William Herschel, a brilliant astronomer of the 18th century, was fascinated by the night sky. He wanted to understand the structure of our galaxy, the Milky Way. To do this, he came up with a unique approach known as the "star-gauging method." This method involved directing his telescope at various parts of the sky and carefully counting the number of stars he could see. By systematically observing thousands of stars in different regions of the sky, Herschel could gather data on how these stars were distributed.

Herschel's approach was ground-breaking because it allowed him to map out the relative density of stars in different directions. He discovered that stars were not evenly distributed, leading to the realization that there were regions of high concentration and others where stars were sparse. This method laid the foundation for future astronomers to develop more sophisticated tools for studying star distribution and understanding our galaxy's structure.

Through star-gauging, Herschel provided one of the earliest quantitative assessments of the Milky Way, bringing us steps closer to understanding the complexities of our universe.

Star distribution in galaxies is a fascinating aspect of astrophysics that reveals much about how galaxies form and evolve. Herschel's star-gauging method was pivotal in demonstrating that stars within the Milky Way are distributed unevenly. His observations showed that stars are mostly concentrated along a flat plane, which aligns with what we now understand as the galactic disc.

Different regions of the galaxy exhibit varying densities of stars. For instance, in the central bulge of the Milky Way, star density is high, while stars are more spread out in the outer regions of the galactic arms. This uneven distribution is influenced by each galaxy's formation history and the gravitational forces at play.

In addition to revealing the structure of galaxies, star distribution studies help astronomers determine the age and composition of galaxies. Patterns in star distribution can indicate past interactions with other galaxies, such as mergers, or the presence of dark matter. As our understanding of star distribution grows, we uncover more about the forces shaping galaxies and the universe.

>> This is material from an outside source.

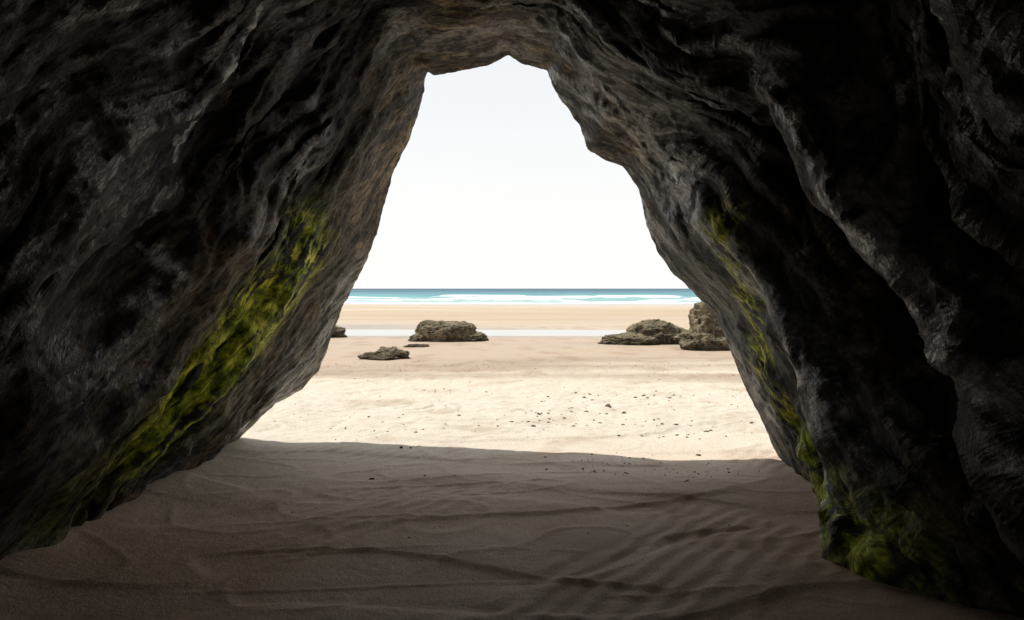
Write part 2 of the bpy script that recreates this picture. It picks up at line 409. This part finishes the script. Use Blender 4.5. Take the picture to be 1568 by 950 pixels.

The concept of a galactic disc is central to the structure of spiral galaxies, including our own Milky Way. The term refers to a large, flat region where the majority of a galaxy's mass – including stars, gas, and dust – is concentrated. Herschel's work provided early evidence for the existence of the galactic disc in the Milky Way. By observing the dense band of stars along the plane of the sky, Herschel concluded that stars were predominantly clustered in this disc-like shape.

Galactic discs are significant because they represent the primary sites of star formation. The gas and dust within these discs provide the materials necessary for new stars to form. Additionally, the rotation of the galactic disc plays a critical role in maintaining its shape and structure. Gravity pulls the stars and other materials into an organized, rotating system.

The Milky Way's galactic disc gives it the distinct appearance of a bright band when viewed from Earth, which inspired countless cultures and early scientists. Understanding the galactic disc helps us comprehend how galaxies develop over time and the processes that contribute to their breathtaking spiral structure.